Martin Gregorie a écrit :
>> put any custom rules in the database, and modify the spamd? start
>> scripts to write the custom rules to flat files.  modify your update
>> program to signal a spamd reload every time you modify the rules, or,
>> use unison.  we use unison (not for our VPS spam clusters) but for
>> syncing flat files used on our redundant web servers (any downloaded
>> pdf's can be up to 15 mins behind the 'master') which is why we don't
>> do that on our anti-spam clusters.
>>
> However you slice it, you'll need to introduce a cron job to pull down
> any SA configuration updates and restart spamd if any are found.
> Alternatively, you might want to modify the SA daemon start script to
> pull down updates to your configuration before starting spamd. 
> 
> Consequently this exercise boils down to finding the easiest way to
> graft update retrievals onto the cron job. I think there are a number of
> ways to do this that are simpler than using an SQL database. For
> starters, none of the following require text->SQL->text conversions. Try
> using one of these:
> 
> - CVS, or whatever version control system is favored at your site. 
>   CVS is simple to set up, works entirely with text files and can
>   sync multiple local copies to a central repository regardless of
>   where the copies are on the network.
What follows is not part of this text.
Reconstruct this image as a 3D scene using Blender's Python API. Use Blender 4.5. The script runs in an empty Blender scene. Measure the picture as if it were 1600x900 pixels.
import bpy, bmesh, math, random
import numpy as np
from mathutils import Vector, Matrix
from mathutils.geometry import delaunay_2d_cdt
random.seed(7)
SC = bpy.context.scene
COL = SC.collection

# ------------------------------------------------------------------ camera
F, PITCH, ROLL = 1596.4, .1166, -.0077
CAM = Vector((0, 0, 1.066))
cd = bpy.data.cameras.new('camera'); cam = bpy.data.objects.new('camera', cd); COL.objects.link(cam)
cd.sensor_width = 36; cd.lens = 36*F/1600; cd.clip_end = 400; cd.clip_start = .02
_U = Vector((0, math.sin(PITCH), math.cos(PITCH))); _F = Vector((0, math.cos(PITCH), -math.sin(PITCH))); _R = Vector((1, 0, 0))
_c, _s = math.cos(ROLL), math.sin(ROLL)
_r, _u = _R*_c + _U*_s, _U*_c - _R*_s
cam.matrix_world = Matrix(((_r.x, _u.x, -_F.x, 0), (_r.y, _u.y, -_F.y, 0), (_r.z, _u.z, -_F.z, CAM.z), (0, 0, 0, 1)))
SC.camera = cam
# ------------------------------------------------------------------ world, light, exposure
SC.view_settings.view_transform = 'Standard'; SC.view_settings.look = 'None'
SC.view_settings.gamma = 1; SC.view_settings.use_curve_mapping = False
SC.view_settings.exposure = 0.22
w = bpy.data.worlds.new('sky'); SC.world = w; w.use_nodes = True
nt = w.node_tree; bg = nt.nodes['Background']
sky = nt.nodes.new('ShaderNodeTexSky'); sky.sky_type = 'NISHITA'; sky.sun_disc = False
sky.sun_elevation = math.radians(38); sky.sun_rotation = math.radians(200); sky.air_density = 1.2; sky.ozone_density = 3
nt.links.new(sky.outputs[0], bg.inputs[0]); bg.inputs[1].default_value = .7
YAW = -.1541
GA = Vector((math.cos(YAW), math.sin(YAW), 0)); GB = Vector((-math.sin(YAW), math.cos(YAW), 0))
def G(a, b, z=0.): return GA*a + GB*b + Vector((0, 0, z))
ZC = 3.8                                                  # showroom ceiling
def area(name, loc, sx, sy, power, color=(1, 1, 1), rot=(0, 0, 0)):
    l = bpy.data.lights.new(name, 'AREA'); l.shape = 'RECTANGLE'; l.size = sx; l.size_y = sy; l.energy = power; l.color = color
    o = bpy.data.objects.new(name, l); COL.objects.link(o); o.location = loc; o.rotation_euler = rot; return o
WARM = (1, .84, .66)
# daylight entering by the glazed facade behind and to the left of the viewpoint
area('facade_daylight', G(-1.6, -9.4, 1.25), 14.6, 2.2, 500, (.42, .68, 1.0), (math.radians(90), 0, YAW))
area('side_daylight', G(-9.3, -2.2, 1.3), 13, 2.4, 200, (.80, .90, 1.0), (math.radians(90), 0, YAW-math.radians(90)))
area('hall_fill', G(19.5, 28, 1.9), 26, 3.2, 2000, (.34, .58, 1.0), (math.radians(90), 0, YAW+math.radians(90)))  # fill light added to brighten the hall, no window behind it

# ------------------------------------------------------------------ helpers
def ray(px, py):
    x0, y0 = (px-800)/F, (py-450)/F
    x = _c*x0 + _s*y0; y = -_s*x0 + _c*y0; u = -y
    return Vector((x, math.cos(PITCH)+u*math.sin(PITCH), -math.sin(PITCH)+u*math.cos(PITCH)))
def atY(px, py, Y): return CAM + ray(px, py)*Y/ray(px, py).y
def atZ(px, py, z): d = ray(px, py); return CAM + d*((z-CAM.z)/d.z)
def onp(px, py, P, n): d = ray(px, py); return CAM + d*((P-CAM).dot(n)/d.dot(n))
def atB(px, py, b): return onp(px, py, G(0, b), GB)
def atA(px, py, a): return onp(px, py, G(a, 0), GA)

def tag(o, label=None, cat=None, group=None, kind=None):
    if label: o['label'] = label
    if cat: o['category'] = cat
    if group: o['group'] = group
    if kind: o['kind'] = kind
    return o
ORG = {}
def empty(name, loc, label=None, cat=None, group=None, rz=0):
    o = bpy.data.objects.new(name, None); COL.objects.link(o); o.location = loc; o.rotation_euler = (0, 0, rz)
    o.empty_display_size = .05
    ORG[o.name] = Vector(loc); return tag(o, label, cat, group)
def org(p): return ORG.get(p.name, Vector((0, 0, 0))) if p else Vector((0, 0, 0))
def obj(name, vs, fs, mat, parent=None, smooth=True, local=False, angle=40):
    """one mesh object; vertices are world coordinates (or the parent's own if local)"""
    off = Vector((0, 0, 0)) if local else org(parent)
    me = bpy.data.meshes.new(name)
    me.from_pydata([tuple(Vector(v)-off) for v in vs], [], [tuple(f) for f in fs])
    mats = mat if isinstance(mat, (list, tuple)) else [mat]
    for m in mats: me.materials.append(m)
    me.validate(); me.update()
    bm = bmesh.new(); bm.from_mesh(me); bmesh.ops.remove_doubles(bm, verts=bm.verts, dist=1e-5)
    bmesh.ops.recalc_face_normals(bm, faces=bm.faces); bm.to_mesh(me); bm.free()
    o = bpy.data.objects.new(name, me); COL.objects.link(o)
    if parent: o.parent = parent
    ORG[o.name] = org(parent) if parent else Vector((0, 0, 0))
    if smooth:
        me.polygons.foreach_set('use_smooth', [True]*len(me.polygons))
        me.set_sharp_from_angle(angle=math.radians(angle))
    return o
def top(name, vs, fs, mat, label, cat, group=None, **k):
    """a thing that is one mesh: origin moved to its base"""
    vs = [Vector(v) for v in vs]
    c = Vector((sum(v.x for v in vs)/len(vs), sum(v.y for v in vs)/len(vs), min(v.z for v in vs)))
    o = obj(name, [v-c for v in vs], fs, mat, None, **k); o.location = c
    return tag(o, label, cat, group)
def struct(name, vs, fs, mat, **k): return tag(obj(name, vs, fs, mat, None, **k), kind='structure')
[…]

It only distributes changed
>   files and its trivial to discover if any changes were distributed.
> 
> - rsync can be used to distribute a flat file repository. Like CVS,
>   it will automatically distribute just the changed files, so its fast
>   and its fairly easy to find out if it pulled down any changes.
> 
> - wget can retrieve updates from a repository that's distributed by
>   an internal web server, Apache for instance.
> 

and as an extension (clarification?) of the latter:

- sa-update. "convert" your rules to a channel and use sa-update.